Workers drive their cars to get to work. Parents drive their cars to take their children to school. Teenagers drive cars to hang out with friends. All sorts of people drive cars for a multitude of different reasons. Cars may seem like harmless and convenient mechanisms that individuals can use to travel, but in reality they are negatively affecting all of our lives. In today’s society, automobile dependence is an unsustainable process that is not only altering the framework of our urban areas, but also harming the atmosphere of our planet. Cars run on petroleum. When burned within the car's operating body, the petroleum releases carbon dioxide emissions. These emissions not only get trapped in the sky causing an increase in number of greenhouses gases in the atmosphere, but they also pollute the air immediately above residents in a city. This air pollution in effect causes people to have asthma and other respiratory problems (Martin 2008). Dependence on cars also leads to sprawl. The United States is a perfect example of this. In the 1950’s, the car became a lot more accessible to the middle-class in the country, and as a result people were able to move out of the city more efficiently and conveniently. The low-density, sprawling development that automobile use encourages allows for the consumption of valuable agricultural and conservation land. This consumption then puts pressures on resources and wildlife habitats (Capitol Watch 2011). Dependence on cars also makes other modes of transportation less important. With the availability and reliability of cars, destinations usually become farther away from each other. As a result, these destinations became difficult to reach if people are walking, biking, or using mass transit (Smart Growth America 2012). It is sort of like a vicious cycle. As places within an metropolitan area get farther and father away, we become more and more dependent on cars to travel to these places. All in all, as these accounts show us, our dependence on automobiles is an unsustainable process that is negatively affecting our lives. 
If we begin to think about it though, our dependence on automobiles is so strong that a world without cars seems almost disastrous and horrifying. People use cars nearly for everything, and a life without automobiles seems very inconvenient for most individuals. A world without cars would equate to humans not being able to travel as efficiently and quickly as they could. “Other transport alternatives commonly do not measure up to the convenience of the automobile. Private and flexible forms of transportation, such as the automobile, thus seem fundamental to urban mobility” (The Geography of Transport Systems 2009). In the United States for example, many products are transported to stores by trucks. The products that are being transported range from fruits to washing machines to even car parts. Without trucks being able to transport these items, stores across the country would be a lot emptier. These stores would be emptier because many of their products come from places that are not close to them. As these examples show, a world without cars would have negative consequences on the everyday systems within the framework of the United States.  

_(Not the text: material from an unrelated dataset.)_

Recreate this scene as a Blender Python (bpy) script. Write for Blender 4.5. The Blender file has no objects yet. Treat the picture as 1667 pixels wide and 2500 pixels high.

Even though our dependence on automobiles is vital to the functionality of our country, this process needs to be diminished and/or stopped. Many people have been proposing that cities in our world need end their sprawl and instead become more compact. Also, a person's everyday necessities within a city (which include stores, places of work, centers of entertainment) need to become more localized. One way to do this is to propose transit-oriented development within the communities of a city. Such development enhances a community (or group of communities) to focus land uses around a transit station or within a transit corridor. “Transit-oriented development results in the efficient use of existing land, infrastructure, and services, and supports the revitalization of community centers and neighborhoods by encouraging reuse and infill. TOD [transit-oriented development] fosters a sense of place through the creation of mixed-use centers that combine residential uses with economic activity. By requiring high quality urban design and safe, attractive pedestrian connections between uses, TODs create a vibrant sense of place” (Massachusetts Office of Energy and Environmental Affairs 2010). Transit-oriented development in communities across a city can allow more of that city to be accessible by mass transit, thus the car does not have to be a necessity for urban residents. Other ways to decrease our dependence on cars include behavioral changes like encouraging higher occupancy rates in cars through car-pooling or implementing car clubs. Cities could also apply incentives to residents to lessen the amount of vehicles on the road. A number of cities in our world have created tolls outside of their central business districts so as to limit and discourage people to travel there by car. Another alternative includes technical interventions by forcing automotive companies to sell vehicles with better fuel efficiency or to create cars that run on safer, cleaner fuels (Sustainable Development Commission 2011). Using the ideas of urban sustainability, it would be ideal to use a combination of these alternatives to conserven and then load. That is, cities have to limit the usage of cars and then load on new technologies and other innovative ideas for urban transport.
      Car dependence is vital to the functionality of the United States as well as many other countries. In a way, automobiles have come to dictate not only the physical framework and landscape of a city, but also influenced the way individuals experience their "urban lives." It seems extremely difficult to diminish the dependence on cars, but there are alternatives that could be put into place to decrease and/or even end this dependence before it destroys our lives. These alternatives can in turn allow our cities to become healthier, safer, cleaner, as well as more sustainable places to live in.